The e-308 SW handles weekly shopping and a pushchair fine, but struggles with four large suitcases for a family holiday. The CLA Shooting Brake prioritises style over volume: its sloping roofline eats into headroom at the tailgate.
The flat floor is the structural advantage of the electric estate. No transmission tunnel, an even boot floor, items that no longer roll towards the centre. On a Brussels-to-Coast trip with a fully loaded boot, the difference is noticeable.
Does an electric estate lose boot space compared to petrol?
Not always. The ID.7 Tourer (605 L) exceeds the Passat Variant diesel (586 L). The e-308 SW loses around 60 L compared to the petrol 308 SW (608 L) because of the slightly raised floor above the battery. The Audi A6 Avant e-tron (roughly 502 L) also loses a little versus the A6 Avant petrol (530 L). The flat-floor regularity partly compensates: real usable volume is often better than the raw litre figure suggests.
Which electric estate is best for long trips from Belgium?
For a Brussels-Lyon (620 km) or Brussels-Côte d'Azur (1,050 km), the hierarchy is clear. The Mercedes CLA 250+ (768 km WLTP), the Audi A6 Avant e-tron (720 km) and the VW ID.7 Tourer Pro S (688 km) all cover Brussels-Paris (310 km) without charging, even in January with the heater and seat warmers running.
In real-world conditions on Belgian motorways at 120 km/h, subtract 25-30% from WLTP. The ID.7 Tourer Pro S delivers 480-515 km real range, the CLA 250+ holds 540-580 km, the A6 Avant e-tron sits at 500-540 km. The e-308 SW is more limited: 310-335 km real, which comfortably covers a Brussels-Liège return trip, but needs a 20-minute top-up on a Brussels-Paris run in winter.
The CLA Shooting Brake and A6 Avant e-tron share 800V architecture. In practice, that means 300+ km recovered in 10 minutes of charging on an Ionity or Fastned station along the E40 or E411. A 15-minute coffee break is enough to get back on the road.
Brussels to the Belgian Coast by electric estate: do you need to charge?
No. Brussels to De Panne via the E40 is 125 km. Every model makes the return trip without charging, including the e-308 SW with 310-335 km real range. In summer with the air conditioning running, expect 5-8% more consumption: still plenty of margin. My test in May on the E40 with a full boot and two children in the back: 18.5 kWh/100 km with the ID.7 Tourer, 19.2 kWh/100 km with the e-308 SW. Both returned home with over 40% battery remaining.

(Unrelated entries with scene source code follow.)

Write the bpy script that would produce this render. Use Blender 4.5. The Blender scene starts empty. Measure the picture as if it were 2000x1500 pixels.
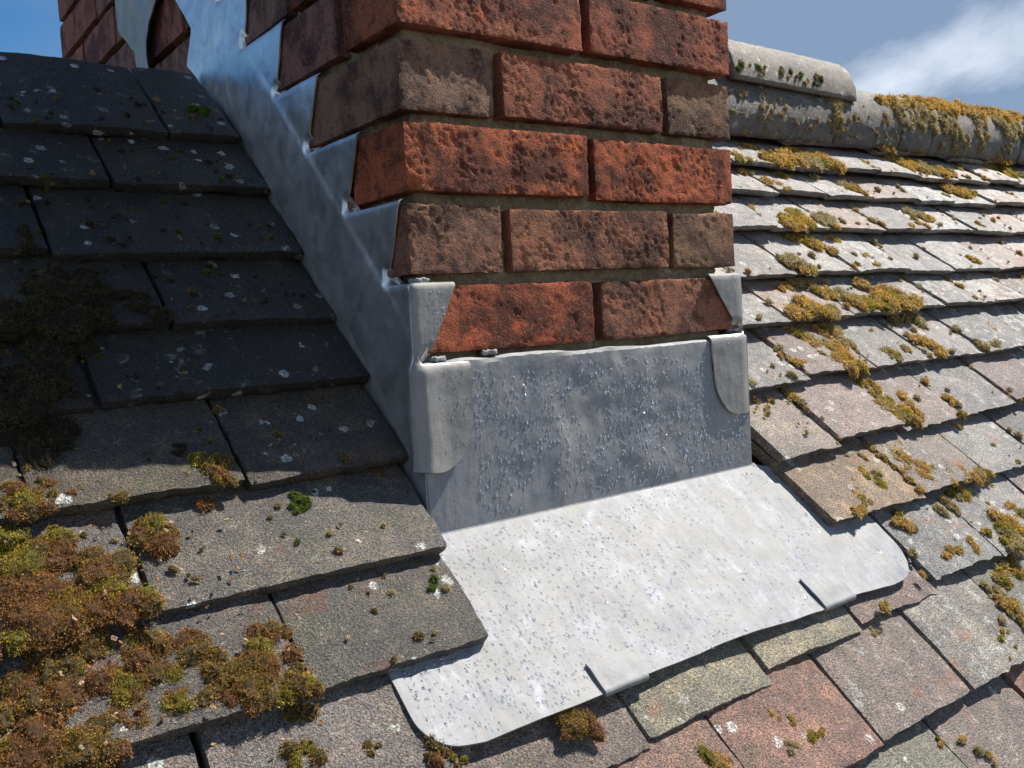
import bpy, bmesh, math, random
import numpy as np
from mathutils import Vector, Matrix
from mathutils.geometry import delaunay_2d_cdt

random.seed(7)
RNG = np.random.default_rng(11)
SC = bpy.context.scene
COL = SC.collection
MM = 0.001                      # every size below is written in millimetres

# ------------------------------------------------------------------ camera
cam_data = bpy.data.cameras.new('camera')
cam = bpy.data.objects.new('camera', cam_data)
COL.objects.link(cam)
RIGHT = Vector((0.80108145, -0.5957048, -0.05834632))
DOWN = Vector((-0.09154319, -0.02560233, -0.99547193))
FWD = Vector((0.59151361, 0.80279531, -0.07504227))
cam.matrix_world = Matrix(((RIGHT.x, -DOWN.x, -FWD.x, -0.42494),
                           (RIGHT.y, -DOWN.y, -FWD.y, -0.71777),
                           (RIGHT.z, -DOWN.z, -FWD.z, 0.03145),
                           (0, 0, 0, 1)))
cam_data.sensor_width = 36.0
cam_data.lens = 36.0 * 1795.5 / 2000.0
cam_data.clip_start = 0.02
cam_data.clip_end = 4000.0
SC.camera = cam

# ------------------------------------------------------------------ light
SUN_EL = math.radians(55.0)
SUN_H = Vector((1.0, -0.18, 0.0)).normalized()          # towards the sun, seen from above
TO_SUN = Vector((SUN_H.x * math.cos(SUN_EL), SUN_H.y * math.cos(SUN_EL), math.sin(SUN_EL)))
sun_data = bpy.data.lights.new('sun', 'SUN')
sun_data.energy = 5.0
sun_data.angle = math.radians(0.55)
sun_data.color = (1.0, 0.94, 0.84)
sun = bpy.data.objects.new('sun', sun_data)
sun.rotation_euler = TO_SUN.to_track_quat('Z', 'Y').to_euler()
sun.location = (3, -1, 5)
COL.objects.link(sun)

world = bpy.data.worlds.new('World')
SC.world = world
world.use_nodes = True


class NT:
    """small helper that strings shader nodes together"""
    def __init__(self, tree):
        self.t = tree
        tree.nodes.clear()

    def n(self, kind, inputs=None, **props):
        nd = self.t.nodes.new(kind)
        for k, v in props.items():
            setattr(nd, k, v)
        for k, v in (inputs or {}).items():
            sock = nd.inputs[k]
            if isinstance(v, bpy.types.NodeSocket):
                self.t.links.new(v, sock)
            else:
                sock.default_value = v
        return nd

    def math(self, op, a, b=None, c=None, clamp=False):
        nd = self.t.nodes.new('ShaderNodeMath')
        nd.operation = op
        nd.use_clamp = clamp
        for i, v in enumerate((a, b, c)):
            if v is None:
                continue
            if isinstance(v, bpy.types.NodeSocket):
                self.t.links.new(v, nd.inputs[i])
            else:
                nd.inputs[i].default_value = v
        return nd.outputs[0]

    def mix(self, fac, a, b, mode='MIX'):
        nd = self.t.nodes.new('ShaderNodeMix')
        nd.data_type = 'RGBA'
        nd.blend_type = mode
        for sock, v in ((nd.inputs[0], fac), (nd.inputs[6], a), (nd.inputs[7], b)):
            if isinstance(v, bpy.types.NodeSocket):
                self.t.links.new(v, sock)
            else:
                sock.default_value = v if isinstance(v, (int, float)) else (*v, 1.0)[:4]
        return nd.outputs[2]

    def noise(self, vec, scale, detail=4.0, rough=0.55, dist=0.0):
        return self.n('ShaderNodeTexNoise', {'Vector': vec, 'Scale': scale, 'Detail': detail,
                                             'Roughness': rough, 'Distortion': dist}).outputs[0]

    def ramp(self, v, lo, hi, a=0.0, b=1.0):
        return self.n('ShaderNodeMapRange', {'Value': v, 'From Min': lo, 'From Max': hi,
                                             'To Min': a, 'To Max': b}).outputs[0]

    def scalevec(self, vec, s):
        return self.n('ShaderNodeMapping', {'Vector': vec, 'Scale': s}).outputs[0]


w = NT(world.node_tree)
sky = w.n('ShaderNodeTexSky', sky_type='NISHITA', sun_disc=False, sun_elevation=SUN_EL,
          sun_rotation=math.atan2(SUN_H.x, SUN_H.y), altitude=50.0, air_density=1.0,
          dust_density=0.2, ozone_density=4.0)
wdir = w.n('ShaderNodeTexCoord').outputs['Generated']
sep = w.n('ShaderNodeSeparateXYZ', {'Vector': wdir})
CLOUD_ROT = 9.0
BANK = 33.3
# a flat cloud layer: the view direction carried up to a plane overhead
zz = w.math('ADD', w.math('MAXIMUM', sep.outputs[2], 0.0), 0.300)
cl = w.n('ShaderNodeCombineXYZ', {'X': w.math('DIVIDE', sep.outputs[0], zz),
                                  'Y': w.math('DIVIDE', sep.outputs[1], zz), 'Z': 16.48}).outputs[0]
cl = w.n('ShaderNodeMapping', {'Vector': cl, 'Rotation': (0.0, 0.0, math.radians(CLOUD_ROT))}).outputs[0]
c1 = w.noise(cl, 0.62, 9.0, 0.56, 0.35)
c2 = w.noise(cl, 0.33, 3.0, 0.5, 0.0)
c3 = w.noise(w.n('ShaderNodeVectorMath', {0: cl, 1: (0.0, 0.0, BANK)}, operation='ADD').outputs[0], 0.42, 4.0, 0.5, 0.3)
cover = w.ramp(w.math('ADD', w.math('MULTIPLY', c1, 0.75), w.math('MULTIPLY', c2, 0.5)), 0.62, 0.76)
thin = w.ramp(c3, 0.44, 0.60, 0.0, 0.9)
clear = w.n('ShaderNodeHueSaturation', {'Saturation': 1.36, 'Value': 1.12, 'Color': sky.outputs[0]}).outputs[0]
hz = w.mix(thin, clear, (2.5, 3.35, 4.7))
skycol = w.mix(w.math('MULTIPLY', cover, 0.9, clamp=True), hz, (13.0, 13.6, 14.5))
bg = w.n('ShaderNodeBackground', {'Color': skycol, 'Strength': 0.057})
wo = w.n('ShaderNodeOutputWorld', {'Surface': bg.outputs[0]})

SC.view_settings.view_transform = 'Standard'
SC.view_settings.look = 'None'
SC.view_settings.exposure = 0.88
SC.view_settings.gamma = 1.0
SC.view_settings.use_curve_mapping = False

# ------------------------------------------------------------------ noise and meshes
PERM = RNG.permutation(256)
PERM = np.concatenate([PERM, PERM, PERM])
GRAD = RNG.normal(size=(256, 3))
GRAD /= np.linalg.norm(GRAD, axis=1)[:, None]


def perlin(p):
    p = np.asarray(p, float)
    i = np.floor(p).astype(int)
    f = p - i
    i &= 255
    u = f * f * f * (f * (f * 6 - 15) + 10)
    out = np.zeros(len(p))
    for dx in (0, 1):
        for dy in (0, 1):
            for dz in (0, 1):
                h = PERM[PERM[PERM[i[:, 0] + dx] + i[:, 1] + dy] + i[:, 2] + dz]
                g = GRAD[h]
                d = f - np.array((dx, dy, dz))
                wgt = ((u[:, 0] if dx else 1 - u[:, 0]) * (u[:, 1] if dy else 1 - u[:, 1])
                       * (u[:, 2] if dz else 1 - u[:, 2]))
                out += wgt * (g * d).sum(1)
    return out * 1.6


def fbm(p, octaves=3, gain=0.5):
    a, s, o = 1.0, 1.0, np.zeros(len(p))
    for k in range(octaves):
        o += a * perlin(p * s + 17.3 * k)
        a *= gain
        s *= 2.03
    return o


def mesh_from(name, verts, faces, smooth=True, loops=None):
    """verts in millimetres; faces an (n,3) / (n,4) array or a list"""
    me = bpy.data.meshes.new(name)
    v = np.asarray(verts, np.float32) * MM
    if isinstance(faces, np.ndarray):
        n, k = faces.shape
        me.vertices.add(len(v))
        me.vertices.foreach_set('co', v.ravel())
        me.loops.add(n * k)
        me.loops.foreach_set('vertex_index', faces.astype(np.int32).ravel())
        me.polygons.add(n)
        me.polygons.foreach_set('loop_start', np.arange(0, n * k, k, dtype=np.int32))
        me.update(calc_edges=True)
    else:
        me.from_pydata([tuple(q) for q in v], [], [tuple(q) for q in faces])
    me.polygons.foreach_set('use_smooth', np.full(len(me.polygons), smooth))
    me.update()
    return me


def link(name, me, mat=None, parent=None, matrix=None):
    o = bpy.data.objects.new(name, me)
    COL.objects.link(o)
    if mat is not None and me is not None:
        if len(me.materials) == 0:
            me.materials.append(mat)
    if parent is not None:
        o.parent = parent
    if matrix is not None:
        o.matrix_world = matrix
    return o


def tag(o, label=None, cat=None, group=None, kind=None):
    for k, v in (('label', label), ('category', cat), ('group', group), ('kind', kind)):
        if v:
            o[k] = v
    return o


def box_grid(size, cell):
    """welded grid on the surface of a box centred on the origin -> verts, quads"""
    hx, hy, hz_ = [q / 2 for q in size]
    n = [max(2, int(round(s / cell))) for s in size]
    ax = [np.linspace(-h, h, k + 1) for h, k in zip((hx, hy, hz_), n)]
    vs, fs, off = [], [], 0
    for a, b, c in ((0, 1, 2), (1, 2, 0), (2, 0, 1)):
        for sgn in (-1, 1):
            A, B = np.meshgrid(ax[a], ax[b], indexing='ij')
            P = np.zeros((A.size, 3))
            P[:, a] = A.ravel()
            P[:, b] = B.ravel()
            P[:, c] = sgn * (hx, hy, hz_)[c]
            na, nb = A.shape
            idx = np.arange(na * nb).reshape(na, nb)
            q = np.stack([idx[:-1, :-1], idx[1:, :-1], idx[1:, 1:], idx[:-1, 1:]], -1).reshape(-1, 4)
            if sgn < 0:
                q = q[:, ::-1]
            vs.append(P)
            fs.append(q + off)
            off += len(P)
    V = np.concatenate(vs)
    F = np.concatenate(fs)
    key = np.round(V, 3)
    _, first, inv = np.unique(key, axis=0, return_index=True, return_inverse=True)
    return V[first], inv.reshape(-1)[F]


def rounded(V, size, r):
    """round the edges of a box; r may be one radius per vertex"""
    h = np.array(size) / 2
    r = np.broadcast_to(np.asarray(r, float), (len(V),))[:, None]
    q = np.clip(V, -(h - r), h - r)
    d = V - q
    ln = np.linalg.norm(d, axis=1)[:, None]
    nrm = d / np.maximum(ln, 1e-6)
    return q + nrm * np.minimum(ln, r), nrm


# ------------------------------------------------------------------ materials
def new_mat(name):
    m = bpy.data.materials.new(name)
    m.use_nodes = True
    return m, NT(m.node_tree)


def finish(t, color, rough, bump_h=None, bump_d=0.001, bump_s=1.0, metallic=0.0, spec=0.5, **extra):
    ins = {'Base Color': color, 'Roughness': rough, 'Metallic': metallic, 'Specular IOR Level': spec}
    ins.update(extra)
    if bump_h is not None:
        ins['Normal'] = t.n('ShaderNodeBump', {'Height': bump_h, 'Distance': bump_d, 'Strength': bump_s}).outputs[0]
    b = t.n('ShaderNodeBsdfPrincipled', ins)
    t.n('ShaderNodeOutputMaterial', {'Surface': b.outputs[0]})


def mat_brick():
    m, t = new_mat('old_red_brick')
    pos = t.n('ShaderNodeNewGeometry').outputs['Position']
    info = t.n('ShaderNodeObjectInfo')
    base = info.outputs['Color']
    big = t.noise(pos, 16, 5, 0.6, 0.4)
    mid = t.noise(pos, 70, 6, 0.62, 0.3)
    fine = t.noise(pos, 420, 5, 0.65)
    grit = t.noise(pos, 1100, 2, 0.5)
    dark = t.mix(1.0, base, (0.22, 0.20, 0.26), 'MULTIPLY')
    bright = t.mix(1.0, base, (1.45, 1.15, 0.95), 'MULTIPLY')
    c = t.mix(t.math('MULTIPLY', t.ramp(big, 0.45, 0.58), 0.9), base, dark)
    c = t.mix(t.math('MULTIPLY', t.ramp(mid, 0.54, 0.66), 0.7), c, dark)
    c = t.mix(t.math('MULTIPLY', t.ramp(t.noise(pos, 28, 4, 0.6), 0.56, 0.72), 0.8), c, bright)
    c = t.mix(t.math('MULTIPLY', t.ramp(fine, 0.52, 0.68), 0.6), c, (0.36, 0.21, 0.13))
    c = t.mix(t.math('MULTIPLY', t.ramp(fine, 0.48, 0.34), 0.6), c, (0.055, 0.03, 0.028))
    # soot and grey algae, and pale lime bloom
    c = t.mix(t.math('MULTIPLY', t.ramp(t.noise(pos, 22, 5, 0.65), 0.60, 0.78), t.math('ADD', info.outputs['Alpha'], 0.0)), c, (0.20, 0.17, 0.12))
    h = t.math('ADD', t.math('MULTIPLY', fine, 1.0), t.math('ADD', t.math('MULTIPLY', mid, 0.5), t.math('MULTIPLY', grit, 0.5)))
    finish(t, c, 0.88, h, 0.0032, 1.0, spec=0.25)
    return m


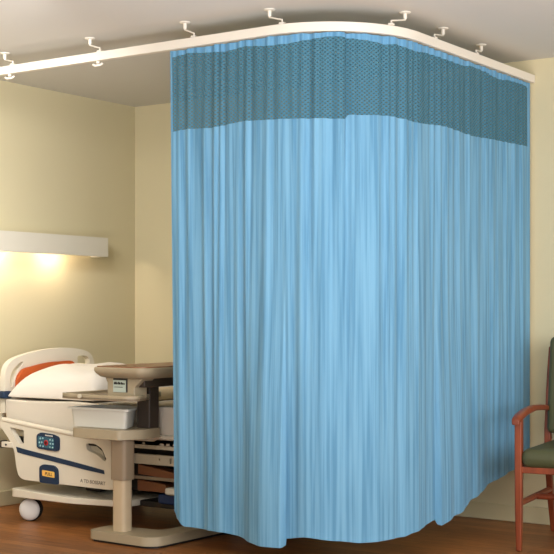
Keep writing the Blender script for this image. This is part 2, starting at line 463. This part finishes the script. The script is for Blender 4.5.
# near side rail, plane Y -1.60 .. -1.565
zr = lambda x: .566 - (x - .38) * .105
o2 = [(.372, .572), (.43, .572), (1.0, .506), (1.14, .505), (1.215, .50), (1.245, .46), (1.268, .28), (1.255, .245), (1.215, .233), (.56, .241), (.520, .258), (.50, .315), (.487, .40), (.455, .45), (.372, .535)]
o2 = round_poly(o2, [.02, .05, .05, .1, .04, .04, .03, .03, .05, .05, .04, .05, .04, .05, .02], 4)
hA = round_poly([(.445, .532), (.562, .520), (.562, .440), (.520, .440)], .012)
hB = round_poly([(1.035, .474), (1.10, .474), (1.15, .452), (1.185, .392), (1.165, .385), (1.12, .415), (1.04, .437)], .015)
bm = B(); plate(bm, o2, [hA, hB], XZ, -1.60, -1.565)
rail = obj('side_rail', bm, M['ivory'], bed, bevel=.007, seg=3)
# rounded top lip of the rail
bm = B(); tube(bm, [(.385, -1.59, .572), (.45, -1.592, .566), (.7, -1.594, .54), (1.0, -1.594, .512), (1.12, -1.594, .506)], .014, 10); obj('rail_lip', bm, M['ivory'], rail)
# stripe
st_t = [(.503, .424), (.60, .410), (.75, .392), (.90, .373), (1.05, .353), (1.166, .336)]
st_b = [(1.17, .316), (1.05, .328), (.90, .346), (.75, .364), (.60, .381), (.514, .393)]
bm = B(); plate(bm, smooth_poly(st_t, 4, False) + smooth_poly(st_b, 4, False), [], XZ, -1.6035, -1.599); obj('accent_stripe', bm, M['navy'], rail, label='navy blue curved stripe', smooth=False)
# control panel
cp = round_poly([(.668, .500), (.70, .516), (.80, .510), (.842, .496), (.842, .425), (.82, .416), (.69, .424), (.670, .432)], .014)
bm = B(); plate(bm, cp, [], XZ, -1.608, -1.60); panel = obj('control_panel', bm, M['navy'], rail, bevel=.003, label='navy control panel')
kp = round_poly([(.680, .495), (.805, .488), (.805, .428), (.680, .435)], .01)
bm = B(); plate(bm, kp, [], XZ, -1.6095, -1.607); obj('keypad', bm, M['teal'], rail, smooth=False)
def button(x, z, r, m, nm='button'):
    bm = B(); lathe(bm, [(0, 0), (r, 0), (r * .8, .003), (0, .003)], (x, -1.6092, z), (0, -1, 0), 12); obj(nm, bm, m, rail)
button(.745, .460, .010, M['white'])
button(.745, .460, .0165, M['red'], 'button_ring')
for x, z in ((.70, .482), (.72, .484), (.775, .478), (.795, .476), (.694, .46), (.712, .461), (.778, .457), (.797, .456), (.70, .442), (.722, .44), (.775, .438), (.795, .437)):
    button(x, z, .0055, M['tealpale'])
bm = B()
for k in range(7): box(bm, .738 + k * .0085, .744 + k * .0085, -1.6105, -1.609, .4985 - k * .0004, .5055 - k * .0004)
obj('maker_mark', bm, M['white'], rail, smooth=False, label='small white wordmark on the control panel')

def text(name, s, size, m, parent, loc, rot, extr=.0006):
    cu = bpy.data.curves.new(name, 'FONT'); cu.body = s; cu.size = size; cu.extrude = extr; cu.align_x = 'CENTER'; cu.align_y = 'CENTER'
    tmp = bpy.data.objects.new(name + '_tmp', cu); COL.objects.link(tmp)
    dg = bpy.context.evaluated_depsgraph_get(); me = bpy.data.meshes.new_from_object(tmp.evaluated_get(dg))
    bpy.data.objects.remove(tmp); bpy.data.curves.remove(cu)
    me.transform(Matrix.Translation(Vector(loc) - ROOTLOC[parent.name]) @ rot)
    me.materials.clear(); me.materials.append(m)
    o = bpy.data.objects.new(name, me); COL.objects.link(o); o.parent = parent; ROOTLOC[o.name] = ROOTLOC[parent.name]
    return o
RFRONT = Matrix.Rotation(PI / 2, 4, 'X')
# release latch with amber label
lp = round_poly([(.692, .236), (.690, .325), (.722, .340), (.805, .337), (.832, .318), (.836, .234)], .014)
bm = B(); plate(bm, lp, [], XZ, -1.609, -1.595); latch = obj('release_latch', bm, M['navy'], rail, bevel=.004, label='navy release latch with amber label')
ll = round_poly([(.714, .308), (.808, .303), (.810, .270), (.716, .276)], .006)
bm = B(); plate(bm, ll, [], XZ, -1.6105, -1.6085); obj('latch_label', bm, M['amber'], rail, smooth=False)
text('label_lettering', 'PULL', .026, M['ink'], rail, (.766, -1.6112, .288), RFRONT @ Matrix.Rotation(-.04, 4, 'Z'))
text('rail_lettering', 'A TD BOSSART', .027, M['greyink'], rail, (1.085, -1.6008, .266), RFRONT @ Matrix.Rotation(-.02, 4, 'Z'))
# grip recess behind hole B, red lever and bracket behind hole A
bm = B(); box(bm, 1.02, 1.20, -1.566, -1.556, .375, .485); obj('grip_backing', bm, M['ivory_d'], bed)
bm = B(); tube(bm, [(1.05, -1.588, .470), (1.11, -1.588, .468), (1.155, -1.588, .440), (1.176, -1.588, .395)], .009, 8); obj('grip_edge', bm, M['dark'], bed)
bm = B(); box(bm, .535, .60, -1.562, -1.53, .485, .512); obj('release_lever', bm, M['red'], bed, bevel=.004, label='red lever behind the rail opening')
bm = B(); box(bm, .40, .62, -1.55, -1.515, .435, .475); obj('rail_hinge', bm, M['dark'], bed, bevel=.004)
bm = B(); box(bm, .385, .475, -1.604, -1.57, .415, .447); obj('rail_bracket', bm, M['ivory'], bed, bevel=.004)
bm = B(); lathe(bm, [(0, 0), (.006, 0), (.006, .004), (0, .004)], (.425, -1.604, .431), (0, -1, 0), 10); obj('bolt', bm, M['dark'], bed)
bm = B(); box(bm, .368, .388, -1.60, -1.56, .41, .452); obj('bracket_cap', bm, M['dark'], bed, bevel=.003)
# frame under the sleep deck, seen right of the table column
def rail_holes(name, x0, x1, y, z0, z1, hx):
    bm = B(); plate(bm, round_poly([(x0, z0), (x1, z0), (x1, z1), (x0, z1)], .006), [round_poly([(a, c), (a + w, c), (a + w, c + h), (a, c + h)], .003) for a, w, c, h in hx], XZ, y, y + .03)
    obj(name, bm, M['metal'], bed, bevel=.002)
    bm = B(); box(bm, x0 + .01, x1 - .01, y + .026, y + .034, z0 + .004, z1 - .004); obj('hole_shade_backing', bm, M['dark'], bed)  # black strip behind the holes puts their inner shade into colour
rail_holes('frame_rail', 1.28, 2.25, -1.50, .456, .508, [(1.352, .014, .478, .014), (1.47, .028, .478, .010), (1.515, .022, .479, .010), (1.56, .03, .478, .012), (1.7, .03, .478, .012)])
rail_holes('frame_rail', 1.28, 2.25, -1.49, .372, .424, [(1.455, .010, .398, .010), (1.53, .012, .384, .028), (1.60, .03, .39, .012), (1.75, .03, .39, .012)])
bm = B(); tube(bm, [(1.30, -1.515, .512), (1.44, -1.515, .512), (1.47, -1.52, .525), (2.2, -1.52, .525)], .014, 10); obj('foot_rail_tube', bm, M['ivory'], bed)
bm = B(); box(bm, 1.30, 1.46, -1.52, -1.47, .515, .535); obj('amber_strap', bm, M['blanket'], bed, bevel=.004)
bm = B(); hexa(bm, [(1.30, -1.48, .315), (2.0, -1.48, .265), (2.0, -1.40, .265), (1.30, -1.40, .315)], [(1.30, -1.48, .368), (1.55, -1.48, .335), (1.55, -1.40, .335), (1.30, -1.40, .368)]); obj('lift_arm', bm, M['rust'], bed, bevel=.004)
bm = B(); box(bm, 1.26, 2.0, -1.485, -1.47, .288, .306); obj('lift_arm_edge', bm, M['taupe_d'], bed, bevel=.003)
bm = B(); hexa(bm, [(1.28, -1.46, .222), (1.50, -1.46, .222), (1.50, -1.38, .222), (1.28, -1.38, .222)], [(1.28, -1.46, .282), (1.47, -1.46, .268), (1.47, -1.38, .268), (1.28, -1.38, .282)]); obj('lift_arm', bm, M['rust'], bed, bevel=.004)
for x in (.9, 1.75):
    bm = B(); box(bm, x - .06, x + .06, -1.40, -.80, .18, .47); obj('lift_post', bm, M['dark'], bed, bevel=.01)
bm = B(); box(bm, 1.42, 1.60, -1.46, -1.30, .160, .214); obj('motor_cover', bm, M['bluebox'], bed, bevel=.012, label='blue motor cover on the base')
bm = B(); box(bm, 1.50, 2.10, -1.50, -1.30, .218, .256); obj('foot_cover', bm, M['ivory'], bed, bevel=.012)
bm = B(); box(bm, .62, 2.1, -1.36, -.86, .20, .46); obj('under_bed_block', bm, M['dark'], bed, bevel=.01)  # plain dark block filling the space below the sleep deck
# base deck with rounded head corner
bd = round_poly([(.445, -1.60), (.95, -1.615), (1.28, -1.54), (1.30, -.66), (.445, -.66)], [.05, .1, .08, .05, .05])
bm = B(); box(bm, 1.20, 2.1, -1.44, -.72, .135, .166); obj('base_frame', bm, M['dark'], bed, bevel=.006)  # foot end of the base, coloured black for the darkness under the bed
bm = B(); plate(bm, bd, [], XY, .138, .172)
bmesh.ops.translate(bm, verts=[v for v in bm.verts if v.co.x < .55 and v.co.z > .16], vec=(0, 0, .012)); obj('base_cover', bm, M['ivory'], bed, bevel=.010, seg=3)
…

Which electric estate to choose based on your profile?
Family on a managed budget (< €45,000): the Peugeot e-308 SW. The only new electric estate under €45,000, with enough boot space for daily Belgian life and 444 km WLTP covering every trip between Brussels and the Ardennes. Moving above this budget means jumping straight to €55,000+.
High-mileage family (> 20,000 km/year): the VW ID.7 Tourer Pro S at €64,990. The largest boot in the segment (605 L), 688 km WLTP, and Volkswagen has the densest service network in Belgium with over 80 locations. On company leasing, the 100% tax deductibility makes the monthly payment comparable to a Passat TDI.
Self-employed professional or company car driver: the Mercedes CLA Shooting Brake 250+ or the Audi A6 Avant e-tron. 800V architecture, over 700 km WLTP range, and a premium image suited to professional use. The BIK (ATN in Belgian tax terms) at 4% of list price (the EV floor) is identical for all electric models regardless of price. On a CLA Shooting Brake at €55,700, the monthly ATN works out to around €185.